#### [Instructions for the task]
Provide only the number of lines where "from" occurs.

#### [Data extract]
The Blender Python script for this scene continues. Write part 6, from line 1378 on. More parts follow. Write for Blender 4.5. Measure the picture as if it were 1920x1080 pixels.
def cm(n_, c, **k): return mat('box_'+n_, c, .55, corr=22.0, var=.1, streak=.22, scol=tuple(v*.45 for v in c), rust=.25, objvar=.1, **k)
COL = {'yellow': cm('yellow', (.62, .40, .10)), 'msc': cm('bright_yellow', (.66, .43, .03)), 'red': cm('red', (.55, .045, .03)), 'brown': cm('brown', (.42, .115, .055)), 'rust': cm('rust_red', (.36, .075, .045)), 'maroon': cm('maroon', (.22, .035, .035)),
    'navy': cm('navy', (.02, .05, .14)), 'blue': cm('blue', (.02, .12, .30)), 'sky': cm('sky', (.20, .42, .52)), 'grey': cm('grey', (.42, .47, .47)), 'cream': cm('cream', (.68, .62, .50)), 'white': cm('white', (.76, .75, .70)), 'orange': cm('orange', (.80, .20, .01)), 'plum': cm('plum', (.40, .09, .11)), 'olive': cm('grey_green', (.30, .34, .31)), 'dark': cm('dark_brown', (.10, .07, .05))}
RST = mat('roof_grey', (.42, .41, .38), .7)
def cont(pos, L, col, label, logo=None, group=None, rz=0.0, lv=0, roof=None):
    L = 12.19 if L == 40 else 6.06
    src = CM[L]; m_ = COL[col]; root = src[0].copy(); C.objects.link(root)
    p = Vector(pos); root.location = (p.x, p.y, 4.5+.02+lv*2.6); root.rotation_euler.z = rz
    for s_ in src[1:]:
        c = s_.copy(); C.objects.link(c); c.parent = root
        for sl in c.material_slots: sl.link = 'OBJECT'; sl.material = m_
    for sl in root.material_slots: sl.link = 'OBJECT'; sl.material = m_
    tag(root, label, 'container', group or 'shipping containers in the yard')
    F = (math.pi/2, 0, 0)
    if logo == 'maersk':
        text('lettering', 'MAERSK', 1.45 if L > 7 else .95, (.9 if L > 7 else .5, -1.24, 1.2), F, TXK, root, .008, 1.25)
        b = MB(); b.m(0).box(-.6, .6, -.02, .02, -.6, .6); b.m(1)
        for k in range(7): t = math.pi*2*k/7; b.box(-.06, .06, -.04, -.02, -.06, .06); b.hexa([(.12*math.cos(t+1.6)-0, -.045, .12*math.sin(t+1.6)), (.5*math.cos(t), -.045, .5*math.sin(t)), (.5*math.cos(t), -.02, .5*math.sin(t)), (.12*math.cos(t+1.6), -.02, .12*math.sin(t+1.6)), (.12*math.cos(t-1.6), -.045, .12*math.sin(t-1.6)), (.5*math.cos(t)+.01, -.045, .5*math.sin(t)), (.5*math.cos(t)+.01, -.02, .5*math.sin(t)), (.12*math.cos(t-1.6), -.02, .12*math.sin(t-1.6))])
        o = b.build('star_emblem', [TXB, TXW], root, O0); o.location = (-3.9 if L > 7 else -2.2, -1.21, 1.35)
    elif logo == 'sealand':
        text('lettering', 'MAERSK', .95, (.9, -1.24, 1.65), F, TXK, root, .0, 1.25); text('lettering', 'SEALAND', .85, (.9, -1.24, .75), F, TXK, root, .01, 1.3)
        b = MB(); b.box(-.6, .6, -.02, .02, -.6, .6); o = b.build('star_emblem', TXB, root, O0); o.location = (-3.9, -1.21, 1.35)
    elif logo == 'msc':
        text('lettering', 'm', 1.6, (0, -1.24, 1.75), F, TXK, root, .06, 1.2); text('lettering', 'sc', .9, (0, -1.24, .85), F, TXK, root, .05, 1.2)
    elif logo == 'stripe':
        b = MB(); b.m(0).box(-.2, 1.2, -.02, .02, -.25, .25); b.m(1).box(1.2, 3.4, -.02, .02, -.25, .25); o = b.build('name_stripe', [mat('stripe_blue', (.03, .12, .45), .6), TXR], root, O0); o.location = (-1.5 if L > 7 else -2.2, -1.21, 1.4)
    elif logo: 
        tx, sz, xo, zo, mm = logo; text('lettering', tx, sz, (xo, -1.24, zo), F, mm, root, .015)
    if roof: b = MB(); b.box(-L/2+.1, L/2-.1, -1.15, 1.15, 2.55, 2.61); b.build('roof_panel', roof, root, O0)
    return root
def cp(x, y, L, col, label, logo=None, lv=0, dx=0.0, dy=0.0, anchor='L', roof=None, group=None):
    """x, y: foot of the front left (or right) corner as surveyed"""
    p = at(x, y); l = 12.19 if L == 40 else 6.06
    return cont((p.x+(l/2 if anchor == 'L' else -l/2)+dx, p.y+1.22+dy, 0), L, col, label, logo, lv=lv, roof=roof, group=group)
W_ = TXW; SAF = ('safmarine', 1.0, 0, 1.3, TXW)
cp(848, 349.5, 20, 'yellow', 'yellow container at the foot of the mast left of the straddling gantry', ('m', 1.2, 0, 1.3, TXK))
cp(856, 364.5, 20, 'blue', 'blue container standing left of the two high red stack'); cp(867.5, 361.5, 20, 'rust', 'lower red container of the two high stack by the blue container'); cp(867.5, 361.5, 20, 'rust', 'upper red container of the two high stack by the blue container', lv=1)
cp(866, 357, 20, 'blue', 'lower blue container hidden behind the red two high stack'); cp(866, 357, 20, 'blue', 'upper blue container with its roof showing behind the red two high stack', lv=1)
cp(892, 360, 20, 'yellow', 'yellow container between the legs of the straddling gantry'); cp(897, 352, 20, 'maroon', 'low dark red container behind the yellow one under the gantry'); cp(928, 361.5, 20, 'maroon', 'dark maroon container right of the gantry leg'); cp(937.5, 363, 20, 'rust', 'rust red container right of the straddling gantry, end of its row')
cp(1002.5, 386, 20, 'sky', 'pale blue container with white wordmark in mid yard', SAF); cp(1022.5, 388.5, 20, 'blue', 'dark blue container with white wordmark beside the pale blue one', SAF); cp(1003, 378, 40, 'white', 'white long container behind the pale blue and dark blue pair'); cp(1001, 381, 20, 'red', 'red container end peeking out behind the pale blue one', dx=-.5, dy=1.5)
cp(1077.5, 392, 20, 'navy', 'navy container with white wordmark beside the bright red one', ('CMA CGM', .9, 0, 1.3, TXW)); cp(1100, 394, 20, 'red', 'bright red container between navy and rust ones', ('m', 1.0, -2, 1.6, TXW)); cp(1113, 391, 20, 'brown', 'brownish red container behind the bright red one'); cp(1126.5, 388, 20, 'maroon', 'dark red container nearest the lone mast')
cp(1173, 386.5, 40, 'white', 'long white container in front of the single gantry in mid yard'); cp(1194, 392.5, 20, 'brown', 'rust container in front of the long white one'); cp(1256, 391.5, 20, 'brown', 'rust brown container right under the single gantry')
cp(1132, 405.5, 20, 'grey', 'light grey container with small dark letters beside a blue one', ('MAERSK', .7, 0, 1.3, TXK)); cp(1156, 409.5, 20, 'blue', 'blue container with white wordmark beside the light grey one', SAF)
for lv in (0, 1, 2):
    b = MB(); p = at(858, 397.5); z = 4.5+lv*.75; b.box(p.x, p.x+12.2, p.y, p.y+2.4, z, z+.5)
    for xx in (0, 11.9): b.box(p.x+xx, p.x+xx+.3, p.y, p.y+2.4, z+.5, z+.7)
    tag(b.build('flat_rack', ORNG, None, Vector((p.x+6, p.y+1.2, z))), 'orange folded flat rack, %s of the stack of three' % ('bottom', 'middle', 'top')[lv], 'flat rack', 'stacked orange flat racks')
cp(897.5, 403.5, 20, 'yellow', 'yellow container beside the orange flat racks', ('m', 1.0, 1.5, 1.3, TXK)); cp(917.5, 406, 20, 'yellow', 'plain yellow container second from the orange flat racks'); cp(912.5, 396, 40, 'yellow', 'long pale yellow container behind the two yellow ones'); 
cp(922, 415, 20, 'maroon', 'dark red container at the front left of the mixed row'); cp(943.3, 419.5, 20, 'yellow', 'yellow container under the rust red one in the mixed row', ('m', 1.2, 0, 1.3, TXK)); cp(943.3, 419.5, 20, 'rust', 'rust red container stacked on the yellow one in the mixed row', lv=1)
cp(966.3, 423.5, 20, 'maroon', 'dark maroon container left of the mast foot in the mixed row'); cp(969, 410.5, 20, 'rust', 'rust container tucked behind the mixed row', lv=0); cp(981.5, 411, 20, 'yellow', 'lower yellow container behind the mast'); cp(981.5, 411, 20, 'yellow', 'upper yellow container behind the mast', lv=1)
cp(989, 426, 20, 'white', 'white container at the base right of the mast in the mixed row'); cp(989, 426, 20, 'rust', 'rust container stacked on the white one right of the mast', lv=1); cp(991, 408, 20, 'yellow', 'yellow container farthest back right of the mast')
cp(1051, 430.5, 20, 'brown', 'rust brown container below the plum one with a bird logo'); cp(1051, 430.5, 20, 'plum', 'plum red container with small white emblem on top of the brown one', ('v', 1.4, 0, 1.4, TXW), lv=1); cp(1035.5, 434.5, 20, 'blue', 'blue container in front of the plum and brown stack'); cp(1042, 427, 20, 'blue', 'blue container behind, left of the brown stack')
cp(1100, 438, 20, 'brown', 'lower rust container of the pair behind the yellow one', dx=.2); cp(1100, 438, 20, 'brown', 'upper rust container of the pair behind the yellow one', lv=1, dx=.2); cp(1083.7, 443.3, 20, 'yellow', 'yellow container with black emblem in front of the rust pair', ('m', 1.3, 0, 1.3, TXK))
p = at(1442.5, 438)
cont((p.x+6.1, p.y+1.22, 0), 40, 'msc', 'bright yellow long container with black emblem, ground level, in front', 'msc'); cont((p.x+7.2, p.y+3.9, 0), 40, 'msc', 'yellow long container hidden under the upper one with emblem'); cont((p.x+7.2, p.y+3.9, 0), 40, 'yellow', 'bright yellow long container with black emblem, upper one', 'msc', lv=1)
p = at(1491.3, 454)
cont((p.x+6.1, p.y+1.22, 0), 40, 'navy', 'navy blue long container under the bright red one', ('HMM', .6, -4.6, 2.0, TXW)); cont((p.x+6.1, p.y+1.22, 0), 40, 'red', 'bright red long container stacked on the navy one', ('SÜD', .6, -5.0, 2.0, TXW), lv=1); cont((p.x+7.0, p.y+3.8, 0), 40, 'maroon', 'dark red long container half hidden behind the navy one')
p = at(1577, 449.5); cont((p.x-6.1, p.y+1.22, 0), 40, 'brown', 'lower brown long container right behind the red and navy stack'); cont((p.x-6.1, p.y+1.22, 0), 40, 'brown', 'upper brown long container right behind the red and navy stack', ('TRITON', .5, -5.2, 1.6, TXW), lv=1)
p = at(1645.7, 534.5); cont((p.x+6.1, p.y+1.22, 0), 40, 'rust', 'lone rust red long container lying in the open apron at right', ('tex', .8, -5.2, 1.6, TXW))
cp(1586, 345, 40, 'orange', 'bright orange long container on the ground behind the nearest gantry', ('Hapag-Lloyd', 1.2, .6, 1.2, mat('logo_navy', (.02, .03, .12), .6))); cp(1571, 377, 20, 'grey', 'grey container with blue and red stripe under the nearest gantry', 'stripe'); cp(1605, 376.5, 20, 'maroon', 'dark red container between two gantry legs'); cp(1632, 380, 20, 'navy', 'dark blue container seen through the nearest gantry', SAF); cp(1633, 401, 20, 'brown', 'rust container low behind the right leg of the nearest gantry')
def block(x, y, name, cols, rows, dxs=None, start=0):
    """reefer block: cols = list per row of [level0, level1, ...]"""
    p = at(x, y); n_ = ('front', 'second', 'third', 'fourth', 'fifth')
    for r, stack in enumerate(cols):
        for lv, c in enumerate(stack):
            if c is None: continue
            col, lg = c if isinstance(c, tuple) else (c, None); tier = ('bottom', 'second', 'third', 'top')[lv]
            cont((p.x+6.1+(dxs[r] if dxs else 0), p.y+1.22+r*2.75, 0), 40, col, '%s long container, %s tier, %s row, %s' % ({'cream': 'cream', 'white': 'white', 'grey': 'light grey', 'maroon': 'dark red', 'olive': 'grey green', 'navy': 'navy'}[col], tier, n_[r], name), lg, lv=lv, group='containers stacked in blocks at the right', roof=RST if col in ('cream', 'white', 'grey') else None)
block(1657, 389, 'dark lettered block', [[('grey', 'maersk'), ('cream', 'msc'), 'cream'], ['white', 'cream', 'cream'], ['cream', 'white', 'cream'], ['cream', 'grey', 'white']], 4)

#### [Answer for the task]
2